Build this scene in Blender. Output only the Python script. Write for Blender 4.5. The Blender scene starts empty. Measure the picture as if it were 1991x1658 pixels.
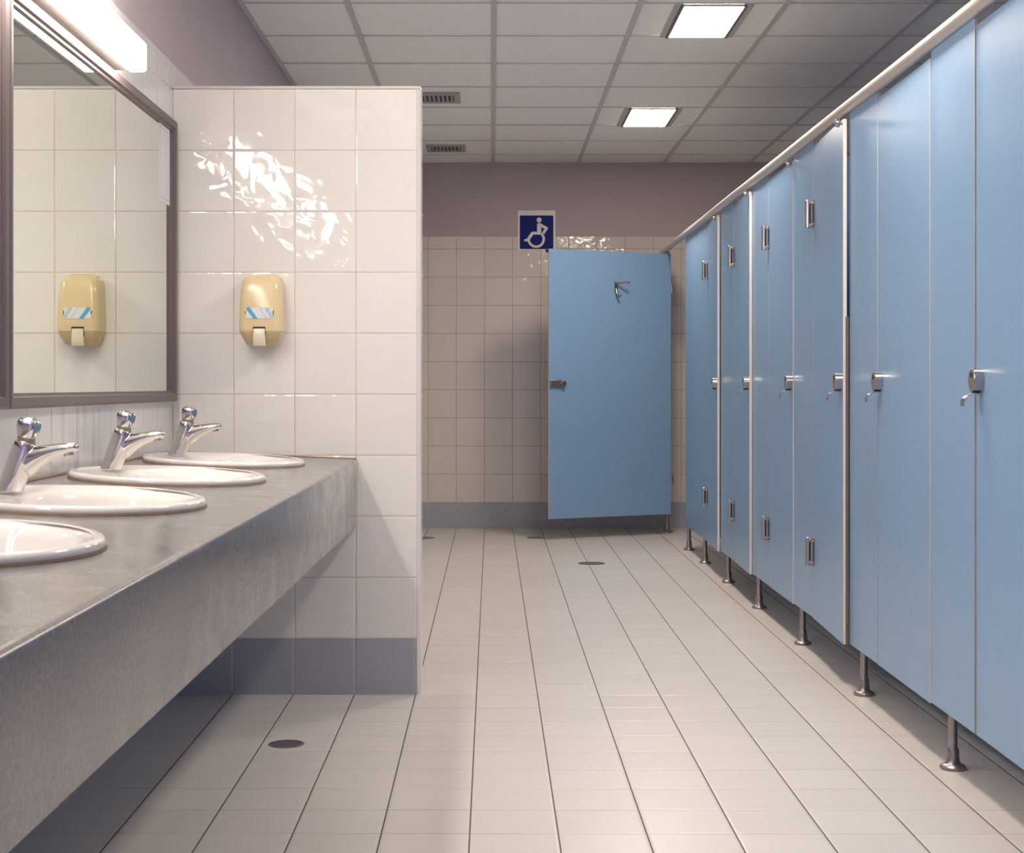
import bpy, bmesh, math, random
from mathutils import Vector, Matrix
from math import sin, cos, pi, radians, atan2, sqrt
random.seed(7)
S = bpy.context.scene
COL = S.collection

# ------------------------------------------------------------------ camera, world, exposure
CAM_H = 1.012
cd = bpy.data.cameras.new('camera'); cam = bpy.data.objects.new('camera', cd); COL.objects.link(cam)
cam.location = (0, 0, CAM_H); cam.rotation_euler = (pi/2, 0, 0)
cd.sensor_width = 36.0; cd.lens = 55.78; cd.sensor_fit = 'HORIZONTAL'
cd.shift_x = 0.0201; cd.shift_y = -0.0397
cd.clip_start = 0.05
cd.dof.use_dof = True; cd.dof.focus_distance = 5.4; cd.dof.aperture_fstop = 17
S.camera = cam
w = bpy.data.worlds.new('world'); S.world = w; w.use_nodes = True
bg = w.node_tree.nodes['Background']
bg.inputs['Color'].default_value = (0.58, 0.55, 1.0, 1); bg.inputs['Strength'].default_value = 0.4
S.view_settings.view_transform = 'Standard'; S.view_settings.look = 'None'
S.view_settings.exposure = 1.02; S.view_settings.gamma = 1.0; S.view_settings.use_curve_mapping = False
CEIL_POWER = 32.0
LAMP_POWER = 17.0
CEIL_COL = (1.0, 0.86, 0.72)
LAMP_COL = (1.0, 0.905, 0.80)

# ------------------------------------------------------------------ room dimensions (metres)
XL, XR = -1.048, 2.75           # left wall, right wall behind the cubicles
YF, YB = -1.6, 11.28            # open end behind the camera, back wall
ZC = 2.60                       # ceiling
ZT = 2.072                      # top of wall tiling
YP = 5.202                      # face of the dividing wall
BASE = 0.184

# ------------------------------------------------------------------ node helpers
def new_mat(name):
    m = bpy.data.materials.new(name); m.use_nodes = True
    nt = m.node_tree; b = nt.nodes['Principled BSDF']
    return m, nt, b
def N(nt, t, **kw):
    n = nt.nodes.new(t)
    for k, v in kw.items(): setattr(n, k, v)
    return n
def L(nt, a, b): nt.links.new(a, b)
def mth(nt, op, a, b=None, c=None):
    n = N(nt, 'ShaderNodeMath', operation=op)
    for i, v in enumerate((a, b, c)):
        if v is None: continue
        if isinstance(v, (int, float)): n.inputs[i].default_value = v
        else: L(nt, v, n.inputs[i])
    return n.outputs[0]
def mixc(nt, fac, a, b):
    n = N(nt, 'ShaderNodeMix', data_type='RGBA')
    if isinstance(fac, (int, float)): n.inputs[0].default_value = fac
    else: L(nt, fac, n.inputs[0])
    for i, v in ((6, a), (7, b)):
        if isinstance(v, tuple): n.inputs[i].default_value = (*v, 1) if len(v) == 3 else v
        else: L(nt, v, n.inputs[i])
    return n.outputs[2]
def maprange(nt, v, a, b, c, d):
    n = N(nt, 'ShaderNodeMapRange'); L(nt, v, n.inputs[0])
    for i, x in zip((1, 2, 3, 4), (a, b, c, d)): n.inputs[i].default_value = x
    return n.outputs[0]
def noise(nt, vec, scale, detail=2, rough=0.5, dist=0.0):
    n = N(nt, 'ShaderNodeTexNoise'); n.inputs['Scale'].default_value = scale
    n.inputs['Detail'].default_value = detail; n.inputs['Roughness'].default_value = rough
    n.inputs['Distortion'].default_value = dist
    if vec is not None: L(nt, vec, n.inputs['Vector'])
    return n
def objco(nt): return N(nt, 'ShaderNodeTexCoord').outputs['Object']

def simple(name, col, rough=0.5, metal=0.0, var=0.06, vscale=30, bump=0.0, bscale=200, spec=0.5, coat=0.0, gen=False):
    m, nt, b = new_mat(name)
    co = objco(nt)
    nz = noise(nt, co, vscale, 3)
    dark = tuple(c*(1-var) for c in col); lite = tuple(min(1, c*(1+var)) for c in col)
    L(nt, mixc(nt, nz.outputs['Fac'], dark, lite), b.inputs['Base Color'])
    b.inputs['Roughness'].default_value = rough; b.inputs['Metallic'].default_value = metal
    b.inputs['Specular IOR Level'].default_value = spec; b.inputs['Coat Weight'].default_value = coat
    if bump > 0:
        bn = noise(nt, co, bscale, 2); bp = N(nt, 'ShaderNodeBump'); bp.inputs['Distance'].default_value = bump
        L(nt, bn.outputs['Fac'], bp.inputs['Height']); L(nt, bp.outputs[0], b.inputs['Normal'])
    return m

def emis(name, col, strength):
    m, nt, b = new_mat(name)
    b.inputs['Base Color'].default_value = (0.9, 0.9, 0.88, 1)
    nz = noise(nt, objco(nt), 8, 1)
    L(nt, mixc(nt, nz.outputs['Fac'], tuple(c*0.97 for c in col), col), b.inputs['Emission Color'])
    b.inputs['Emission Strength'].default_value = strength
    return m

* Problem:
Show each line holding the word "scene".

* Answer to this problem:
Build this scene in Blender. Output only the Python script. Write for Blender 4.5. The Blender scene starts empty. Measure the picture as if it were 1991x1658 pixels.
S = bpy.context.scene